• _INPUT DATA_
════════════════
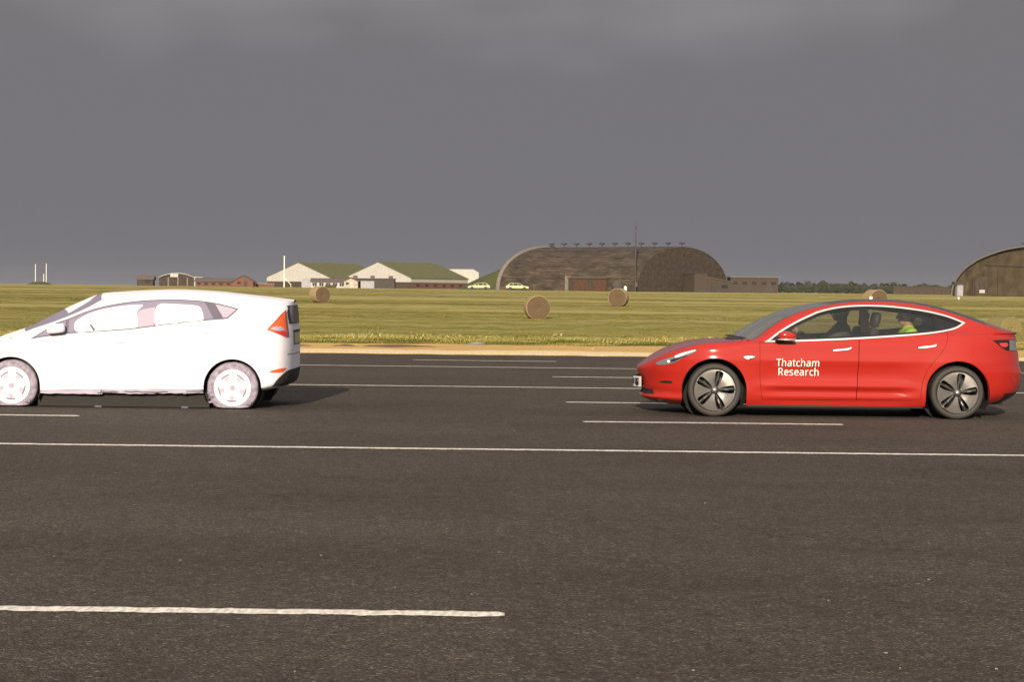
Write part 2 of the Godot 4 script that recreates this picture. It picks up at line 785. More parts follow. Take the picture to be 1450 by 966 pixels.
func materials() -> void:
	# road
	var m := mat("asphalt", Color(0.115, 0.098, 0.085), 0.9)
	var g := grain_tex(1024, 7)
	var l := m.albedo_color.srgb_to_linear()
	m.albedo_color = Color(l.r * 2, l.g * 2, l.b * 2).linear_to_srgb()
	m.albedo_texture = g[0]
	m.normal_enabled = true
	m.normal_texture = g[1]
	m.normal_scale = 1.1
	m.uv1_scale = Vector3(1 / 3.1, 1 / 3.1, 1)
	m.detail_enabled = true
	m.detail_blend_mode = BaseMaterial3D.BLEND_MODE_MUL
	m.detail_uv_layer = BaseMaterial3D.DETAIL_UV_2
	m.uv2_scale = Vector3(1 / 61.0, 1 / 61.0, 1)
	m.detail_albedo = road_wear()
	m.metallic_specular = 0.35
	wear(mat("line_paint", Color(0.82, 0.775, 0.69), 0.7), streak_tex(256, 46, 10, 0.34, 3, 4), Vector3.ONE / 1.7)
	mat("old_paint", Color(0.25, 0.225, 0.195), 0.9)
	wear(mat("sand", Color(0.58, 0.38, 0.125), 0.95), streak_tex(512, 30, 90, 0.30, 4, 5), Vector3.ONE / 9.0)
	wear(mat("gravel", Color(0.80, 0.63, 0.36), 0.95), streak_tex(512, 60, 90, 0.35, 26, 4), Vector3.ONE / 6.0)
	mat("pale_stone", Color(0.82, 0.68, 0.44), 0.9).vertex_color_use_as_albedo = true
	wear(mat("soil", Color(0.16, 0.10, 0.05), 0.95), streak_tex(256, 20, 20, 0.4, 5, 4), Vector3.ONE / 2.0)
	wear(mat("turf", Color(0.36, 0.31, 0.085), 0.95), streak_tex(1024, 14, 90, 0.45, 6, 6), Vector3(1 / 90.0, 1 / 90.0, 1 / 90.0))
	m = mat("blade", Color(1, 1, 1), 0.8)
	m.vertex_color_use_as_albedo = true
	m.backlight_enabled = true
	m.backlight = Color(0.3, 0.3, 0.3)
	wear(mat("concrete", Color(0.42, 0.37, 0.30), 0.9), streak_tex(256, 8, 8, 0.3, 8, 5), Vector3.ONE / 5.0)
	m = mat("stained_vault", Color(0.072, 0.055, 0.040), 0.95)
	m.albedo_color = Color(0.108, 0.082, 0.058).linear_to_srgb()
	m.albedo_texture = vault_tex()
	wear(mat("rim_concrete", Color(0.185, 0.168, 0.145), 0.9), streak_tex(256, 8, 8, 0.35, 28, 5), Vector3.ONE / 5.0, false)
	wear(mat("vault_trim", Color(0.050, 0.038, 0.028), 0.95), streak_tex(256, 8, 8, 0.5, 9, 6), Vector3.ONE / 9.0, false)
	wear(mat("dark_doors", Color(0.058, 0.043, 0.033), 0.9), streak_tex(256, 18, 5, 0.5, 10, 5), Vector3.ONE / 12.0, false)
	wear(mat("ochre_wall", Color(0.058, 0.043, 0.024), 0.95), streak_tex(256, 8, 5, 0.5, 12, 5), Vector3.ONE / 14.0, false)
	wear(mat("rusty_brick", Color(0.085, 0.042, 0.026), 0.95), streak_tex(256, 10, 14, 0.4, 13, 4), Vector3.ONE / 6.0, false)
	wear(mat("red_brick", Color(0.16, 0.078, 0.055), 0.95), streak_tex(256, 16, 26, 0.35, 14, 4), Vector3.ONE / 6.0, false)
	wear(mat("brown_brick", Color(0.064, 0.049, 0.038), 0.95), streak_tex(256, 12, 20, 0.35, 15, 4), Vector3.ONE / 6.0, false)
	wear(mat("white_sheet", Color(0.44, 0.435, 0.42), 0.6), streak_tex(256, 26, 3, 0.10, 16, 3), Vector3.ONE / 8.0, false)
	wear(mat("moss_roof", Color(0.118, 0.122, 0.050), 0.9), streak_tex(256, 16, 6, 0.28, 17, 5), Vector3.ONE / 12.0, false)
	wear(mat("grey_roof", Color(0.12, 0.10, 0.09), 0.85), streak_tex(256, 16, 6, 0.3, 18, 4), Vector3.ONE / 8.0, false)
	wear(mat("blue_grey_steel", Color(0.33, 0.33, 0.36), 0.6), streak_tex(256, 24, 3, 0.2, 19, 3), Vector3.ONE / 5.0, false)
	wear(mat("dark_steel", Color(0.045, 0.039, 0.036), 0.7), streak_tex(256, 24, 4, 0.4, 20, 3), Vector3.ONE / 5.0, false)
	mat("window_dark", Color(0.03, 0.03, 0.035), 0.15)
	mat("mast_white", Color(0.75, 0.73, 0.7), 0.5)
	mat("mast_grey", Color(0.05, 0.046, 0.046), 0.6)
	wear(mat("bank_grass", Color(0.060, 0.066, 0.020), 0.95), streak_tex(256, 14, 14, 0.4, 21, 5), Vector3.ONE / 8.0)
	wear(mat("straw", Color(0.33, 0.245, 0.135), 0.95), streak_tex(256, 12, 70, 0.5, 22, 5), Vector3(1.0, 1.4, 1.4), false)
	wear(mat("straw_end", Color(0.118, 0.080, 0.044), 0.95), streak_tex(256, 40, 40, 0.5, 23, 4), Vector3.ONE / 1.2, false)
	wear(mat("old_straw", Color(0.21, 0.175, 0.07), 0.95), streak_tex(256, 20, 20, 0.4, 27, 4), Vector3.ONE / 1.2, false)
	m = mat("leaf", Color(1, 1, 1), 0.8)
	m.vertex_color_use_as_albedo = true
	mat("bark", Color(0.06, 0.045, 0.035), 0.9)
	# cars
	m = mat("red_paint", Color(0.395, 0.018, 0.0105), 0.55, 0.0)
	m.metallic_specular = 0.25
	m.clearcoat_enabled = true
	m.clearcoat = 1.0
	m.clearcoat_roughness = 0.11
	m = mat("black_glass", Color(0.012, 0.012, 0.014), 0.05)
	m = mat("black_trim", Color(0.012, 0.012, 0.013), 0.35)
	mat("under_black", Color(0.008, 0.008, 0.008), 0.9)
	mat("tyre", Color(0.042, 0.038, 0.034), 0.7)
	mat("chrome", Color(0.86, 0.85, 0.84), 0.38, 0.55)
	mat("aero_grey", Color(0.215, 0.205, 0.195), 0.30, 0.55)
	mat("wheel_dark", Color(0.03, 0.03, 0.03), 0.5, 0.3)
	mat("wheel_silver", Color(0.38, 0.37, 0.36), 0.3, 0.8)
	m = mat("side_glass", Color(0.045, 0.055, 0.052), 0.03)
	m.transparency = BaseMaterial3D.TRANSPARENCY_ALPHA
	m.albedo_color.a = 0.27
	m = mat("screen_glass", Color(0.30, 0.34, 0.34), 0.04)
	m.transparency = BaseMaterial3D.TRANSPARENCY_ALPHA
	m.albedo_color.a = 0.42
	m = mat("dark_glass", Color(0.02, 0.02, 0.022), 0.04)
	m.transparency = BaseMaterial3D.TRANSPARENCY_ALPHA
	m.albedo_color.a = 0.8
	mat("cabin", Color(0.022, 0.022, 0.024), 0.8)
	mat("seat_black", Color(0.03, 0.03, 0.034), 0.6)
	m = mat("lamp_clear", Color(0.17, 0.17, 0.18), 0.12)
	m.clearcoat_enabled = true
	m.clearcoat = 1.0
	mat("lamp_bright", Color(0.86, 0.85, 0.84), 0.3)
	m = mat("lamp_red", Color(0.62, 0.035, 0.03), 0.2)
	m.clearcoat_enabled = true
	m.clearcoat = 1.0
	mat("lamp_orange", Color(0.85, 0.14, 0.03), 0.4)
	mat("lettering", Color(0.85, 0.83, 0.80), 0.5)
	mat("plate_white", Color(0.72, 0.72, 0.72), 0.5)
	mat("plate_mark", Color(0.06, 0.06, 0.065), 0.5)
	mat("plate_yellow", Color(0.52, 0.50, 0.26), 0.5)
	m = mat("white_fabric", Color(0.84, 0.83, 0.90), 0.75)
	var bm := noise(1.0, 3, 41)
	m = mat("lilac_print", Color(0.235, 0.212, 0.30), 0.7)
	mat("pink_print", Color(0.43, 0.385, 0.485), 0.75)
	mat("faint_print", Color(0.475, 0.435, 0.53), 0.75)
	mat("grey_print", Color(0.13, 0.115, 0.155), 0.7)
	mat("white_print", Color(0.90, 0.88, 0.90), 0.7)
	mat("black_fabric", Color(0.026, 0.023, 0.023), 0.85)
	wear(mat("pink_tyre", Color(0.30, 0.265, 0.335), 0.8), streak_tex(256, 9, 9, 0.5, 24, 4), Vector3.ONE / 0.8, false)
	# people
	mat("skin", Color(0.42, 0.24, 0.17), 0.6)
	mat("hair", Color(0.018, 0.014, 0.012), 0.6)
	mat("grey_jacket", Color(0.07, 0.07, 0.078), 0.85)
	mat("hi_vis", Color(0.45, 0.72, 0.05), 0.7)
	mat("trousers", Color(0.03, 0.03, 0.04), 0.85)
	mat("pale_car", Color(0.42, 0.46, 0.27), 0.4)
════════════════
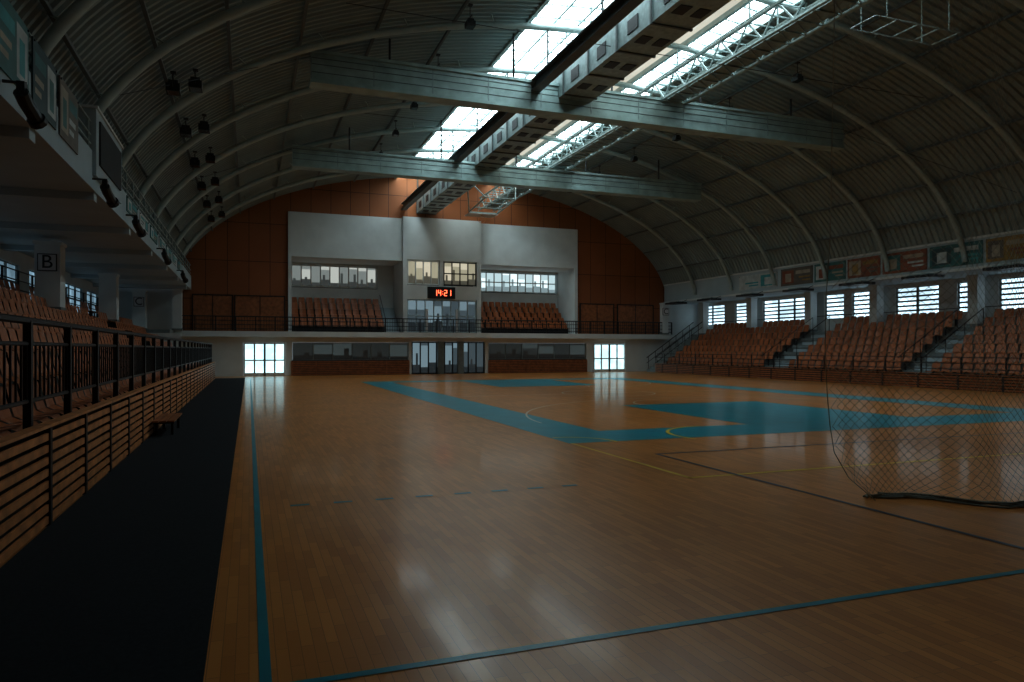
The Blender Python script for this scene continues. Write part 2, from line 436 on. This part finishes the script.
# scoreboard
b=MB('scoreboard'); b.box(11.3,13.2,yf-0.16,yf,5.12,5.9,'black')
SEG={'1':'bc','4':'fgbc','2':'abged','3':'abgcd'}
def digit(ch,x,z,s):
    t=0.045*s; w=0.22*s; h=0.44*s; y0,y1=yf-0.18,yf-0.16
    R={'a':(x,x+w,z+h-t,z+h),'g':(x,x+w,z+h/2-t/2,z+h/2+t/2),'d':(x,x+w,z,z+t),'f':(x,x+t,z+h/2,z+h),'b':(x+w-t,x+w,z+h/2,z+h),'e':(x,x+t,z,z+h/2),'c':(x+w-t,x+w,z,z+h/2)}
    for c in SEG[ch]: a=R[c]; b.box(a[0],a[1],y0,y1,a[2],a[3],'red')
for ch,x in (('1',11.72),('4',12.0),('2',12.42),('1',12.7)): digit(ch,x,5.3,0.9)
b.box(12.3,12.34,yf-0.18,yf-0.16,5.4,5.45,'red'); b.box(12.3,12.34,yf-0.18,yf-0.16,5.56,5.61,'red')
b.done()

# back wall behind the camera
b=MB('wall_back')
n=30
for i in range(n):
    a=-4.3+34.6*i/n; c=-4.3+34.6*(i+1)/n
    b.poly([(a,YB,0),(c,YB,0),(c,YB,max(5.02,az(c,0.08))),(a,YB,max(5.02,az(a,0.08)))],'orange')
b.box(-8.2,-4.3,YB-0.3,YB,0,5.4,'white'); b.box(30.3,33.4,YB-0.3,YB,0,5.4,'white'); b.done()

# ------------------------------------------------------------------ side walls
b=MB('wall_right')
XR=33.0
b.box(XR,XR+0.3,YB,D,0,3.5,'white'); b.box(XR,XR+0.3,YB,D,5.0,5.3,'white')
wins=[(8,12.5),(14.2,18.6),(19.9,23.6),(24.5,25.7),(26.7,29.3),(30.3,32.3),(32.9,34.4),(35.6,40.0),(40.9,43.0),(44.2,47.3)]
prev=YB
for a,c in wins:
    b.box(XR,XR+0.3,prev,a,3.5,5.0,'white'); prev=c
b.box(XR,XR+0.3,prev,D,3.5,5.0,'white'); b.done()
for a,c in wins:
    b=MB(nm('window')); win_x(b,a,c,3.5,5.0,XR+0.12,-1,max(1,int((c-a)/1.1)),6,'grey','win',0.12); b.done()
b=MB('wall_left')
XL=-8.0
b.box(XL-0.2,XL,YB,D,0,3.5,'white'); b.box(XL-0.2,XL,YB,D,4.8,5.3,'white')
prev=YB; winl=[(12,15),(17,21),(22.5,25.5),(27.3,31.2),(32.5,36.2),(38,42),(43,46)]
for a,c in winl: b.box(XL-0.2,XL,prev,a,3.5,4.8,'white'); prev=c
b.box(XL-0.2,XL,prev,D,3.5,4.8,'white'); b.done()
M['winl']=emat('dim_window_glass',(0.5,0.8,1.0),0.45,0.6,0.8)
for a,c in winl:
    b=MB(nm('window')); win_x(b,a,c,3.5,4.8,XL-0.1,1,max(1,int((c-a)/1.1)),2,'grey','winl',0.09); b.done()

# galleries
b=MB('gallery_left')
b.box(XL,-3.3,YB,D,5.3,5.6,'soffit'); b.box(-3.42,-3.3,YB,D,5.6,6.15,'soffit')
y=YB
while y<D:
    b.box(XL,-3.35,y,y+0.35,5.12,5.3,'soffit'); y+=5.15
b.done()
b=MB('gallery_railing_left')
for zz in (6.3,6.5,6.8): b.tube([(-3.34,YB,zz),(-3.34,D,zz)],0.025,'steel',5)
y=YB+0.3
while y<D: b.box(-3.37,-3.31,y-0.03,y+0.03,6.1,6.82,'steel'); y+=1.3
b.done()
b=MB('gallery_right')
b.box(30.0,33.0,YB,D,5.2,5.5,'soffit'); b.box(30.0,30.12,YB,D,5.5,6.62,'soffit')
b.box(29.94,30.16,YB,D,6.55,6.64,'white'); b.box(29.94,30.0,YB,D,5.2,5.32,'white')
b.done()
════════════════
• _WHAT IS EXPECTED_
Find the lines that include the string "Write", then copy each of them.

• _RESULT OF THE TASK_
Write part 2 of the Godot 4 script that recreates this picture. It picks up at line 785. More parts follow. Take the picture to be 1450 by 966 pixels.
The Blender Python script for this scene continues. Write part 2, from line 436 on. This part finishes the script.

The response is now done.